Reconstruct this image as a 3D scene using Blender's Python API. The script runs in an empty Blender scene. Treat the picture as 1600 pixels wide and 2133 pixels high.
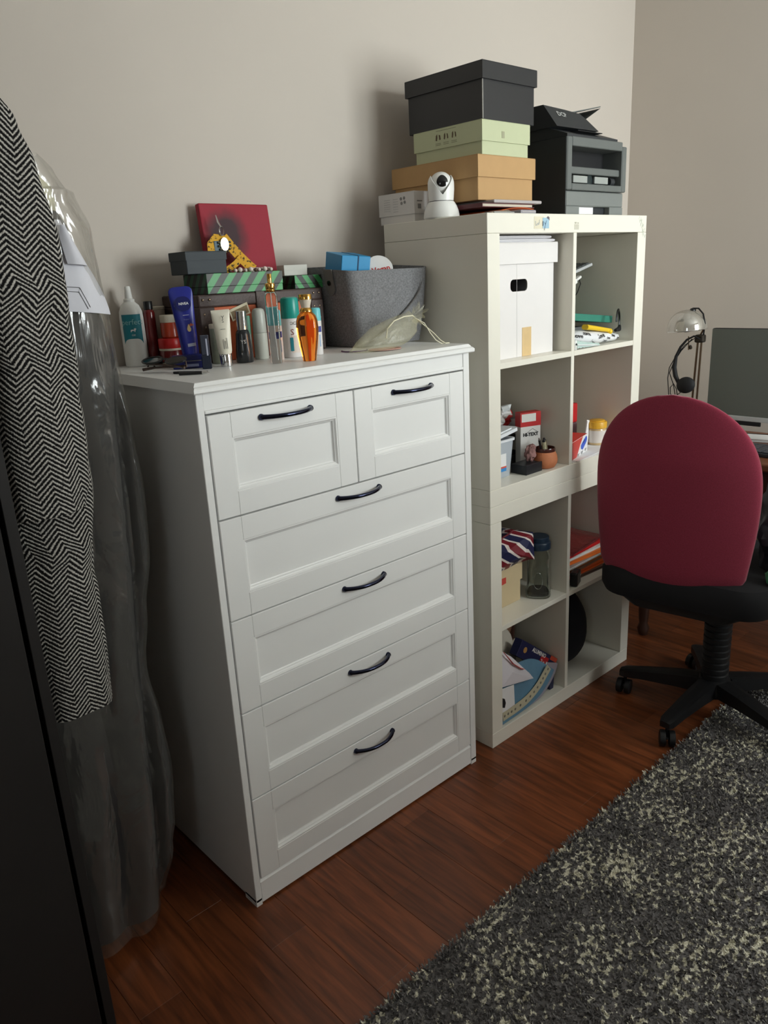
import bpy, bmesh, math, random
import numpy as np
from mathutils import Vector, Matrix, Euler, noise as mnoise

random.seed(7)
S = bpy.context.scene
COL = S.collection
PI = math.pi

# ---------------------------------------------------------------- camera
cam_d = bpy.data.cameras.new('camera')
cam = bpy.data.objects.new('camera', cam_d)
COL.objects.link(cam)
cam.location = (-0.7376, -1.8578, 1.4424)
cam.rotation_euler = (1.27352, 0.05044, -0.746917)
cam_d.sensor_fit = 'HORIZONTAL'
cam_d.sensor_width = 36.0
cam_d.lens = 36.331
cam_d.clip_start = 0.02
S.camera = cam

# ---------------------------------------------------------------- world, daylight, exposure
w = bpy.data.worlds.new('sky')
S.world = w
w.use_nodes = True
bg = w.node_tree.nodes['Background']
bg.inputs[0].default_value = (0.62, 0.72, 0.86, 1)
bg.inputs[1].default_value = 1.0

def area(name, loc, rot, sx, sy, watts, color):
    d = bpy.data.lights.new(name, 'AREA')
    d.shape = 'RECTANGLE'
    d.size, d.size_y, d.energy, d.color = sx, sy, watts, color
    o = bpy.data.objects.new(name, d)
    o.location, o.rotation_euler = loc, rot
    COL.objects.link(o)
    return o
WIN_X0, WIN_X1, WIN_Z0, WIN_Z1 = 1.15, 2.25, 1.0, 2.35
YF, XR, WALL_T = -3.0, 2.395, 0.25
area('window_and_fill_light', ((WIN_X0 + WIN_X1) / 2, YF - WALL_T - 0.03, (WIN_Z0 + WIN_Z1) / 2), (math.radians(90), 0, 0),
     WIN_X1 - WIN_X0, WIN_Z1 - WIN_Z0, 128, (0.92, 0.985, 1.0))
XL = -1.9
W2_Y0, W2_Y1, W2_Z0, W2_Z1 = -2.75, -1.95, 1.35, 2.3  # opening added on the unseen left wall for fill light
area('window_and_fill_light', (XL - WALL_T - 0.03, (W2_Y0 + W2_Y1) / 2, (W2_Z0 + W2_Z1) / 2), (0, math.radians(-90), 0),
     W2_Z1 - W2_Z0, W2_Y1 - W2_Y0, 8.5, (0.92, 0.985, 1.0))  # unseen fill lamp, added to brighten the faces that look left

S.view_settings.view_transform = 'Standard'
S.view_settings.look = 'None'
S.view_settings.gamma = 1.0
S.view_settings.use_curve_mapping = False
S.view_settings.exposure = 0.0

# ---------------------------------------------------------------- materials
def lin(c):
    r = []
    for v in c:
        v = v / 255.0
        r.append(v / 12.92 if v <= 0.04045 else ((v + 0.055) / 1.055) ** 2.4)
    return (r[0], r[1], r[2], 1.0)

_m = {}
def M(name, rgb, rough=0.5, metal=0.0, var=0.06, scale=30.0, bump=0.0, coat=0.0, spec=0.5, trans=0.0, ior=1.45, alpha=1.0, sheen=0.0):
    """procedural principled material: base colour gently varied by noise, optional fine bump"""
    if name in _m:
        return _m[name]
    m = bpy.data.materials.new(name)
    m.use_nodes = True
    nt = m.node_tree
    b = nt.nodes['Principled BSDF']
    tc = nt.nodes.new('ShaderNodeTexCoord')
    nz = nt.nodes.new('ShaderNodeTexNoise')
    nz.inputs['Scale'].default_value = scale
    nz.inputs['Detail'].default_value = 3
    nt.links.new(tc.outputs['Object'], nz.inputs['Vector'])
    mx = nt.nodes.new('ShaderNodeMix')
    mx.data_type = 'RGBA'
    c = lin(rgb)
    mx.inputs[6].default_value = tuple(v * (1 - var) for v in c[:3]) + (1,)
    mx.inputs[7].default_value = tuple(min(1, v * (1 + var)) for v in c[:3]) + (1,)
    nt.links.new(nz.outputs['Fac'], mx.inputs[0])
    nt.links.new(mx.outputs[2], b.inputs['Base Color'])
    b.inputs['Roughness'].default_value = rough
    b.inputs['Metallic'].default_value = metal
    b.inputs['Coat Weight'].default_value = coat
    b.inputs['Specular IOR Level'].default_value = spec
    b.inputs['Transmission Weight'].default_value = trans
    b.inputs['IOR'].default_value = ior
    b.inputs['Alpha'].default_value = alpha
    b.inputs['Sheen Weight'].default_value = sheen
    if bump:
        n2 = nt.nodes.new('ShaderNodeTexNoise')
        n2.inputs['Scale'].default_value = scale * 6
        n2.inputs['Detail'].default_value = 2
        nt.links.new(tc.outputs['Object'], n2.inputs['Vector'])
        bp = nt.nodes.new('ShaderNodeBump')
        bp.inputs['Strength'].default_value = bump
        bp.inputs['Distance'].default_value = 0.002
        nt.links.new(n2.outputs['Fac'], bp.inputs['Height'])
        nt.links.new(bp.outputs[0], b.inputs['Normal'])
    _m[name] = m
    return m

def nodes_mat(name):
    m = bpy.data.materials.new(name)
    m.use_nodes = True
    _m[name] = m
    return m, m.node_tree, m.node_tree.nodes['Principled BSDF']

def math_node(nt, op, a, b=None, c=None):
    n = nt.nodes.new('ShaderNodeMath')
    n.operation = op
    for i, v in enumerate((a, b, c)):
        if v is None:
            continue
        if isinstance(v, (int, float)):
            n.inputs[i].default_value = v
        else:
            nt.links.new(v, n.inputs[i])
    return n.outputs[0]

def mix_col(nt, fac, a, b):
    n = nt.nodes.new('ShaderNodeMix')
    n.data_type = 'RGBA'
    for i, v in ((0, fac), (6, a), (7, b)):
        if isinstance(v, (int, float, tuple)):
            n.inputs[i].default_value = v
        else:
            nt.links.new(v, n.inputs[i])
    return n.outputs[2]

def wood_floor_mat():
    m, nt, b = nodes_mat('floor_wood')
    oi = nt.nodes.new('ShaderNodeObjectInfo')
    tc = nt.nodes.new('ShaderNodeTexCoord')
    geo = nt.nodes.new('ShaderNodeNewGeometry')
    mp = nt.nodes.new('ShaderNodeMapping')
    mp.inputs['Scale'].default_value = (26, 2.2, 10)
    nt.links.new(geo.outputs['Position'], mp.inputs['Vector'])
    n = nt.nodes.new('ShaderNodeTexNoise')
    n.inputs['Scale'].default_value = 2.4
    n.inputs['Detail'].default_value = 6
    n.inputs['Distortion'].default_value = 0.6
    nt.links.new(mp.outputs[0], n.inputs['Vector'])
    r = nt.nodes.new('ShaderNodeValToRGB')
    r.color_ramp.elements[0].position = 0.3
    r.color_ramp.elements[0].color = lin((88, 46, 26))
    r.color_ramp.elements[1].position = 0.72
    r.color_ramp.elements[1].color = lin((138, 76, 42))
    nt.links.new(n.outputs['Fac'], r.inputs[0])
    hs = nt.nodes.new('ShaderNodeHueSaturation')
    nt.links.new(r.outputs[0], hs.inputs['Color'])
    nt.links.new(math_node(nt, 'MULTIPLY_ADD', oi.outputs['Random'], 0.4, 0.8), hs.inputs['Value'])
    nt.links.new(hs.outputs[0], b.inputs['Base Color'])
    b.inputs['Roughness'].default_value = 0.33
    b.inputs['Specular IOR Level'].default_value = 0.45
    return m

def rug_mat():
    m, nt, b = nodes_mat('rug_yarn')
    geo = nt.nodes.new('ShaderNodeNewGeometry')
    def nz(scale, detail, off):
        mp = nt.nodes.new('ShaderNodeMapping')
        mp.inputs['Location'].default_value = off
        mp.inputs['Scale'].default_value = (1, 1, 0)
        nt.links.new(geo.outputs['Position'], mp.inputs['Vector'])
        n = nt.nodes.new('ShaderNodeTexNoise')
        n.inputs['Scale'].default_value = scale
        n.inputs['Detail'].default_value = detail
        nt.links.new(mp.outputs[0], n.inputs['Vector'])
        return n.outputs['Fac']
    fl = nz(72, 3, (3, 1, 0))
    mask = nz(5.5, 2, (7, 2, 0))
    t = math_node(nt, 'ADD', fl, math_node(nt, 'MULTIPLY', math_node(nt, 'SUBTRACT', mask, 0.5), 0.42))
    r = nt.nodes.new('ShaderNodeValToRGB')
    r.color_ramp.elements[0].position = 0.557
    r.color_ramp.elements[0].color = (0, 0, 0, 1)
    r.color_ramp.elements[1].position = 0.602
    r.color_ramp.elements[1].color = (1, 1, 1, 1)
    nt.links.new(t, r.inputs[0])
    dk = mix_col(nt, nz(150, 2, (1, 9, 0)), lin((64, 62, 62)), lin((140, 136, 134)))
    lt = mix_col(nt, nz(120, 1, (5, 5, 0)), lin((206, 200, 176)), lin((244, 240, 222)))
    nt.links.new(mix_col(nt, r.outputs[0], dk, lt), b.inputs['Base Color'])
    b.inputs['Roughness'].default_value = 0.95
    b.inputs['Specular IOR Level'].default_value = 0.1
    return m

def herringbone_mat():
    m, nt, b = nodes_mat('herringbone_wool')
    uv = nt.nodes.new('ShaderNodeUVMap')
    sp = nt.nodes.new('ShaderNodeSeparateXYZ')
    nt.links.new(uv.outputs[0], sp.inputs[0])
    u, v = sp.outputs[0], sp.outputs[1]
    tri = math_node(nt, 'PINGPONG', u, 0.0275)
    ph = math_node(nt, 'ADD', v, math_node(nt, 'MULTIPLY', tri, 0.85))
    s = math_node(nt, 'SINE', math_node(nt, 'MULTIPLY', ph, 2 * PI / 0.0088))
    tc = nt.nodes.new('ShaderNodeTexCoord')
    n = nt.nodes.new('ShaderNodeTexNoise')
    n.inputs['Scale'].default_value = 420
    nt.links.new(tc.outputs['Object'], n.inputs['Vector'])
    s2 = math_node(nt, 'ADD', s, math_node(nt, 'MULTIPLY', math_node(nt, 'SUBTRACT', n.outputs['Fac'], 0.5), 3.2))
    r = nt.nodes.new('ShaderNodeValToRGB')
    r.color_ramp.elements[0].position = 0.42
    r.color_ramp.elements[0].color = lin((26, 25, 25))
    r.color_ramp.elements[1].position = 0.95
    r.color_ramp.elements[1].color = lin((196, 192, 184))
    nt.links.new(math_node(nt, 'MULTIPLY_ADD', s2, 0.5, 0.5), r.inputs[0])
    nt.links.new(r.outputs[0], b.inputs['Base Color'])
    b.inputs['Roughness'].default_value = 0.95
    b.inputs['Specular IOR Level'].default_value = 0.15
    bp = nt.nodes.new('ShaderNodeBump')
    bp.inputs['Strength'].default_value = 0.5
    bp.inputs['Distance'].default_value = 0.002
    nt.links.new(s2, bp.inputs['Height'])
    nt.links.new(bp.outputs[0], b.inputs['Normal'])
    return m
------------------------
• _WHAT YOU WILL DO_
Leave out the pictures. Transcribe only the lines above, from the first through the one that contains "PI = math.pi".

• _OUTPUT OF THE TASK_
Reconstruct this image as a 3D scene using Blender's Python API. The script runs in an empty Blender scene. Treat the picture as 1600 pixels wide and 2133 pixels high.
import bpy, bmesh, math, random
import numpy as np
from mathutils import Vector, Matrix, Euler, noise as mnoise

random.seed(7)
S = bpy.context.scene
COL = S.collection
PI = math.pi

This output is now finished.